━━━━━ Material supplied ━━━━━

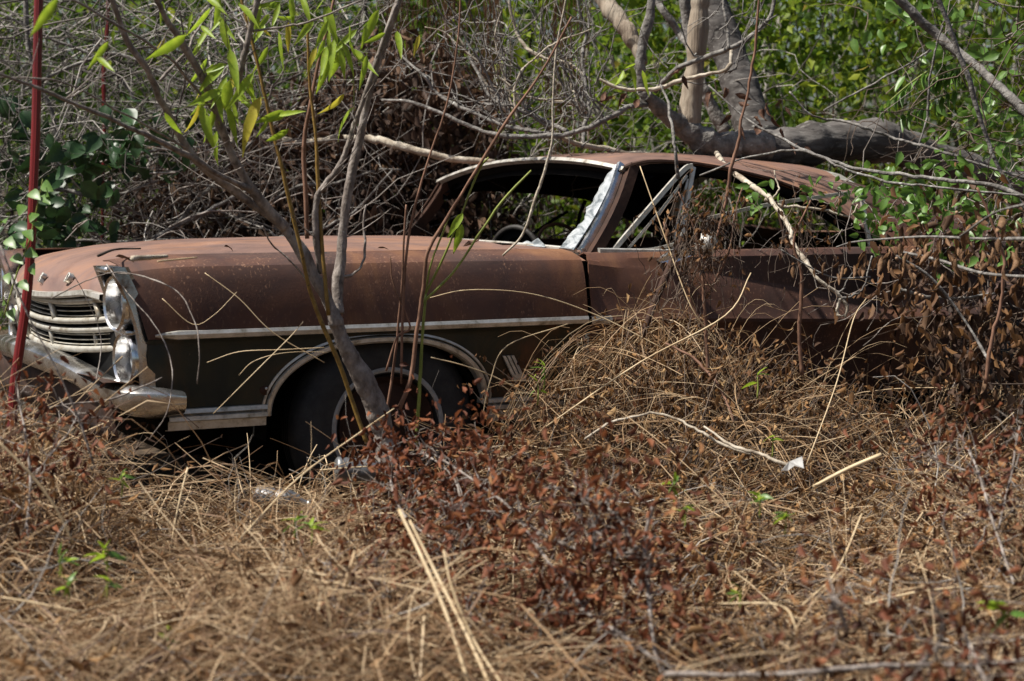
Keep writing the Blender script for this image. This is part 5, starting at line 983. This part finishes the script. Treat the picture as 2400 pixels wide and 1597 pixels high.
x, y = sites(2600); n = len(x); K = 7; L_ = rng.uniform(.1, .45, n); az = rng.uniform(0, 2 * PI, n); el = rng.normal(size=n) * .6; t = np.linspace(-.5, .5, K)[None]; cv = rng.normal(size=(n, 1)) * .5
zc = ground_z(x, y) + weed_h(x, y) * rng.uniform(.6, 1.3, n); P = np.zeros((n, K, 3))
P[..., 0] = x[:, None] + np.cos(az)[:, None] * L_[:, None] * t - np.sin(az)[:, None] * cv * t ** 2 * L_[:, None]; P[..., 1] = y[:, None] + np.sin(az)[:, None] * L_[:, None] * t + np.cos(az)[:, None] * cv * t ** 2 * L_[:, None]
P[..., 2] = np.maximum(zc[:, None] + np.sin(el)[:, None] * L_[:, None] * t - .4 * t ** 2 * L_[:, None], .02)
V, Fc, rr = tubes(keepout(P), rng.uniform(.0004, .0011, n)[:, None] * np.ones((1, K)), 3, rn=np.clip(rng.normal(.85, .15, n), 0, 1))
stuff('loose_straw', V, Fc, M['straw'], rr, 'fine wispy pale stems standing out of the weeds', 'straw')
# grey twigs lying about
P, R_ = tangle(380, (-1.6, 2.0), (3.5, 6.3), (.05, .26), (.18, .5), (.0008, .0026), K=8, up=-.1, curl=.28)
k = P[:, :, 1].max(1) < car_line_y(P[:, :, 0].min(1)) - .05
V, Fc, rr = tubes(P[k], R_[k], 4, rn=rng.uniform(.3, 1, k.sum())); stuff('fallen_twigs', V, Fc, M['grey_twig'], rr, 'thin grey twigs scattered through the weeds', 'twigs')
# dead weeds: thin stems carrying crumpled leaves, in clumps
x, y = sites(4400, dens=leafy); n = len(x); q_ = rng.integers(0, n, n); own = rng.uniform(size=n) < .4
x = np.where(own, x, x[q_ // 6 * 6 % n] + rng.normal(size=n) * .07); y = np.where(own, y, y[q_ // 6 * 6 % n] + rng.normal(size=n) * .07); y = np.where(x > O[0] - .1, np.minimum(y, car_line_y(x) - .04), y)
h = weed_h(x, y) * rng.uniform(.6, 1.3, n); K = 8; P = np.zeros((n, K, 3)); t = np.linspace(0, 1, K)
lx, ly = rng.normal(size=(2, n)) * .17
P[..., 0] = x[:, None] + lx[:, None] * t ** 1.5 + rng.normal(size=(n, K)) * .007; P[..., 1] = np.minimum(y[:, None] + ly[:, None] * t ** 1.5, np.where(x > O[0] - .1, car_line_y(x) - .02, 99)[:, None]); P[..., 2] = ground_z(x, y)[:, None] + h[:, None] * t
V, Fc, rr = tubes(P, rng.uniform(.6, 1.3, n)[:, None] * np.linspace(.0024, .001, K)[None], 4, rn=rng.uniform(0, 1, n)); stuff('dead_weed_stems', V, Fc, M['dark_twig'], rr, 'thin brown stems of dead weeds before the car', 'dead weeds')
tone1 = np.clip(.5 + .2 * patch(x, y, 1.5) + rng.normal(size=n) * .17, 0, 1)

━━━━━
━━━━━ Material supplied ━━━━━

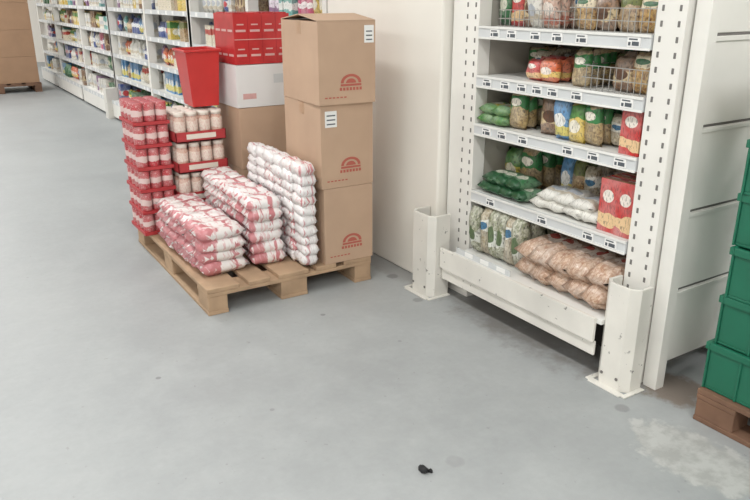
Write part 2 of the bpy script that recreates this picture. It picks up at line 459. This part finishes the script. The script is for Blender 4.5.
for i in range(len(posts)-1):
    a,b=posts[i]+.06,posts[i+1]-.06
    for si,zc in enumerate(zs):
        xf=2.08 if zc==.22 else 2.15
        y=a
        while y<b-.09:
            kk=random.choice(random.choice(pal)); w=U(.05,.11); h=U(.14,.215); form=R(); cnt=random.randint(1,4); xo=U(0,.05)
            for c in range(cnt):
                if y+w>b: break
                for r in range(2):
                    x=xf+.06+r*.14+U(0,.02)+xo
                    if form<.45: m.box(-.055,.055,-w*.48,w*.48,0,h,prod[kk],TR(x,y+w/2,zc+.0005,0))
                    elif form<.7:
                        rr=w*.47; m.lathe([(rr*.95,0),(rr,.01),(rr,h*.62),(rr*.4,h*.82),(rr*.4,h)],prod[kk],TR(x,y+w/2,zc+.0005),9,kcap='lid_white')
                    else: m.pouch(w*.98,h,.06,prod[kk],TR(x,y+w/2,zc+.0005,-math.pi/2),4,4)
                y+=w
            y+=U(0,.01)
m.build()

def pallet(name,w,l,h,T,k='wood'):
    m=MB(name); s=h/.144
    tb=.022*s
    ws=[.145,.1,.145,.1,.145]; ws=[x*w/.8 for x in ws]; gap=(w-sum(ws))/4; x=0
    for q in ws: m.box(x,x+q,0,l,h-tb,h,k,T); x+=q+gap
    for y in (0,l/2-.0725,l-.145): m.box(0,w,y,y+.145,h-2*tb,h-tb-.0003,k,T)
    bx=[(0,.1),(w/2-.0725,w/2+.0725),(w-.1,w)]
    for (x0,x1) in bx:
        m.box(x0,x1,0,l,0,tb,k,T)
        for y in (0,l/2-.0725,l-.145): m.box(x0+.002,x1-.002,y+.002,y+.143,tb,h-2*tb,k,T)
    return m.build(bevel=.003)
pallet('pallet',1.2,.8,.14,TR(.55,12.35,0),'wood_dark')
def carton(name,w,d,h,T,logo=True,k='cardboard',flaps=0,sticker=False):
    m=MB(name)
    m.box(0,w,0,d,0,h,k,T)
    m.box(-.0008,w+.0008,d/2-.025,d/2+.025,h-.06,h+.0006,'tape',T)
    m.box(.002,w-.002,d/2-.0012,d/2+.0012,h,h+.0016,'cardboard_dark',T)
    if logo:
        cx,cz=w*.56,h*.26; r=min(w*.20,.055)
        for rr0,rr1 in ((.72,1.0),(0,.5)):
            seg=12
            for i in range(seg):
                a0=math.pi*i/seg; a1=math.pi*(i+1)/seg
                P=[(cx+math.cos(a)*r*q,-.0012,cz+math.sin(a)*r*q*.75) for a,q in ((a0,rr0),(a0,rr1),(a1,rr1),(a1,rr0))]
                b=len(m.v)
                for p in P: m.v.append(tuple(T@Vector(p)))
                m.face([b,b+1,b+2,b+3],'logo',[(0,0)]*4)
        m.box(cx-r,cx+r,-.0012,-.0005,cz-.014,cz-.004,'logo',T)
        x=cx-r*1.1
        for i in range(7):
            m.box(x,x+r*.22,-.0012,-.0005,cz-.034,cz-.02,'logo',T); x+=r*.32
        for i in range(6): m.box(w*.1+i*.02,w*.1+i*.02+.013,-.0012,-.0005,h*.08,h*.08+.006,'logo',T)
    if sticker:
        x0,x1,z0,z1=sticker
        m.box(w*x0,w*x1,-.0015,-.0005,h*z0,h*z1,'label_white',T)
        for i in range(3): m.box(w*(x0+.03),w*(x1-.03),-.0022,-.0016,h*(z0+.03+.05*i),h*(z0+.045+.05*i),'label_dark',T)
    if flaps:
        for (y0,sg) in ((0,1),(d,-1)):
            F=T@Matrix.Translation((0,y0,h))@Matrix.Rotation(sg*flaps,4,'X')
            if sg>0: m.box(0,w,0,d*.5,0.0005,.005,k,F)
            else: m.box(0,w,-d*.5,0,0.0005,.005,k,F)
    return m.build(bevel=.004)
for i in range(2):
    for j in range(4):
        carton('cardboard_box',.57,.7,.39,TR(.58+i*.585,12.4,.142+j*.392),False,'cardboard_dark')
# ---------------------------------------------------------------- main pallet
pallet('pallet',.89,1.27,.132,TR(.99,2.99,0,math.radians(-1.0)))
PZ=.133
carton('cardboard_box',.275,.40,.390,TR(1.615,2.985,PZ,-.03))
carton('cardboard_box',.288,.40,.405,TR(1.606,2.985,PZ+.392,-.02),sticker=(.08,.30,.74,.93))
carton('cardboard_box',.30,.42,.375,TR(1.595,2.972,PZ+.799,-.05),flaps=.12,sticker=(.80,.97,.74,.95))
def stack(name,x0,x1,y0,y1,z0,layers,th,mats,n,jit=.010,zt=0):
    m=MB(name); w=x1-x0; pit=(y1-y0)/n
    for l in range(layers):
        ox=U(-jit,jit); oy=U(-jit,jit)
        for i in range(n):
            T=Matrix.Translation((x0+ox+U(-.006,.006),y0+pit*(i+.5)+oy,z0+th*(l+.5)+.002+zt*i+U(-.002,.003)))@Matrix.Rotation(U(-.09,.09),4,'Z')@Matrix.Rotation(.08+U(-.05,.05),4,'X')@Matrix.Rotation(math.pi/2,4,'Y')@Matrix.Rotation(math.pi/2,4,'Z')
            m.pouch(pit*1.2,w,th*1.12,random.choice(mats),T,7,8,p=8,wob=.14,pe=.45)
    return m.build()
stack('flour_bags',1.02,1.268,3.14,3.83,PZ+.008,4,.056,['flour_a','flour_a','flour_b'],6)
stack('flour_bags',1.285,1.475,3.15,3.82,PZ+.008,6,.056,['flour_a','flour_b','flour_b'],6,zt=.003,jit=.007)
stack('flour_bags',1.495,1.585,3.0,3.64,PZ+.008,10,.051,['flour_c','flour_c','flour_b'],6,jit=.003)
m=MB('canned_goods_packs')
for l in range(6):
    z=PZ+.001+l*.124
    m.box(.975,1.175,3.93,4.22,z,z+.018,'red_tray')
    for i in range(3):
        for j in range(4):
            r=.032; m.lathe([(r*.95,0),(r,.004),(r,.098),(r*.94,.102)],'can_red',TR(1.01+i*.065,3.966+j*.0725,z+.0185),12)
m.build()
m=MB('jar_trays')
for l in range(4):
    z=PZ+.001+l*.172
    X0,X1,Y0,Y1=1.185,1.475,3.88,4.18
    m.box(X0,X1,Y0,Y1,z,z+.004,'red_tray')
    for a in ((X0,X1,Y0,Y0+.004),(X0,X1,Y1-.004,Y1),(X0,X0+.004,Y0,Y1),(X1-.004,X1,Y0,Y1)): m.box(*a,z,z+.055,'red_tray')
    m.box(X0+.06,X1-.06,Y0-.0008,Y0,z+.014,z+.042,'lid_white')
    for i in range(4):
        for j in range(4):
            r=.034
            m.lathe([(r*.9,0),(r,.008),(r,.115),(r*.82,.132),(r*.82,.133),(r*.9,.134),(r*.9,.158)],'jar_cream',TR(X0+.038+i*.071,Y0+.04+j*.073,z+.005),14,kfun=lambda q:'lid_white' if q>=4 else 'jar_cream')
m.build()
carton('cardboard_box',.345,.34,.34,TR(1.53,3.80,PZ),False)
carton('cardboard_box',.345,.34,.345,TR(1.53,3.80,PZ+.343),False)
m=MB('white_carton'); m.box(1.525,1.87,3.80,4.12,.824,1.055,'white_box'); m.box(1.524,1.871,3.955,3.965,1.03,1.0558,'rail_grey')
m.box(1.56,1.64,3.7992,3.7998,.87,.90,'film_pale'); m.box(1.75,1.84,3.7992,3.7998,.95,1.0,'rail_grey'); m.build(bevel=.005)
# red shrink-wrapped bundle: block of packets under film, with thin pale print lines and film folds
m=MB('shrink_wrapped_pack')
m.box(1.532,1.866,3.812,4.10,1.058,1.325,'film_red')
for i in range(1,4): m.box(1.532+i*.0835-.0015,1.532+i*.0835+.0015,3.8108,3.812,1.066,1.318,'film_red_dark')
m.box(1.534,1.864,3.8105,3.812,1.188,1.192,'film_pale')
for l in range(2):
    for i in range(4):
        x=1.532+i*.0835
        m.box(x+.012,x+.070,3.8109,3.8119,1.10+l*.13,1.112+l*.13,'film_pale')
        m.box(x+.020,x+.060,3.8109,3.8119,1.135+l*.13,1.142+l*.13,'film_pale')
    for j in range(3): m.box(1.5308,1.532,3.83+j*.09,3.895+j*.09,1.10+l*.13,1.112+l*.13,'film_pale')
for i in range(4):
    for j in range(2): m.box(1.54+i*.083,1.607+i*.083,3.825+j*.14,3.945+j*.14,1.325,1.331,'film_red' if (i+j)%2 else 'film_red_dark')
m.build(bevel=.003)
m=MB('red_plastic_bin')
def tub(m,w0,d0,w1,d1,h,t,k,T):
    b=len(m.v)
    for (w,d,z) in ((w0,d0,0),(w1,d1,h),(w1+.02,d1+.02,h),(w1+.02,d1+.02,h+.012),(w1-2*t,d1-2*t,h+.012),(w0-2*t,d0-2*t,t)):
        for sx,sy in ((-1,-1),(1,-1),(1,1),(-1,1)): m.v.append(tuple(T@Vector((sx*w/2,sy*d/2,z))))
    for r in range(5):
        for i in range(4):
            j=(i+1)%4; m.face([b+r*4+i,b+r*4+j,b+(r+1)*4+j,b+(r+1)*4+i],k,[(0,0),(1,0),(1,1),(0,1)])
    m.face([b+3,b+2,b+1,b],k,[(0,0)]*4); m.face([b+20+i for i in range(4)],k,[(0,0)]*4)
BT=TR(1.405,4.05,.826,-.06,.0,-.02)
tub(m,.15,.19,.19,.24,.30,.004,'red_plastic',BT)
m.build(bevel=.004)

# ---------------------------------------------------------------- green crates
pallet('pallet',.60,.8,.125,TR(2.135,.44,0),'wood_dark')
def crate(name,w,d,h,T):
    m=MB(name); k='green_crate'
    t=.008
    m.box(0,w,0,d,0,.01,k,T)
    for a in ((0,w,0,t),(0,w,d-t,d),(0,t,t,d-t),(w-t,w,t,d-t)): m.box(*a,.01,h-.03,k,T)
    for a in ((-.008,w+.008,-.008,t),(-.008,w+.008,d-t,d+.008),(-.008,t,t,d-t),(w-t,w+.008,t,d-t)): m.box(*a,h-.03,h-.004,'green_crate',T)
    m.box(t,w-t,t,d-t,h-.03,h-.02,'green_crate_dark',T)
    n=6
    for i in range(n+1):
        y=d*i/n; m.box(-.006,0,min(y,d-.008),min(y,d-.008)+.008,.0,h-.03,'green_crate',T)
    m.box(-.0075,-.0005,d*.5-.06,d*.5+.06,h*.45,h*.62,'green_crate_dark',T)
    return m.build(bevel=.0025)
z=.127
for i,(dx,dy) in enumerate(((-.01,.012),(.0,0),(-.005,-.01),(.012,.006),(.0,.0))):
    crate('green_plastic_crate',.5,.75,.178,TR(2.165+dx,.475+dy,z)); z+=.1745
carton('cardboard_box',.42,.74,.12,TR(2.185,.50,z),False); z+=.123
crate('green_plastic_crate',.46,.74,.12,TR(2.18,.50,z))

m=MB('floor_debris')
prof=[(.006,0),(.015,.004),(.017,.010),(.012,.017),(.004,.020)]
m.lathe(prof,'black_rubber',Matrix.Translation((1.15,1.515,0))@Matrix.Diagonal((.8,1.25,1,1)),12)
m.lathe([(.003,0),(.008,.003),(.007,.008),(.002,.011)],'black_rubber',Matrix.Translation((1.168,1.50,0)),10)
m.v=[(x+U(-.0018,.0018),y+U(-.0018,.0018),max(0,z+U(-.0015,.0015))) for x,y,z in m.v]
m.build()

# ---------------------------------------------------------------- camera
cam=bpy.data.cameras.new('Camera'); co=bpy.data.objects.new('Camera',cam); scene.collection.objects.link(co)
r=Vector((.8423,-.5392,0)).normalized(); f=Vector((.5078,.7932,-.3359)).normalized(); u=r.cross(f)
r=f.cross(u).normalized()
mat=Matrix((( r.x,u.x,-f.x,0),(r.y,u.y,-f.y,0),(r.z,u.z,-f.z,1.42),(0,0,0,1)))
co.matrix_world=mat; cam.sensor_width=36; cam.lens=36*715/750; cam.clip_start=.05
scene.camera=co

━━━━━

• Exercise goal: Say how many lines of the data include the word "part". Nothing other than the number should be given.

• Solved exercise: 2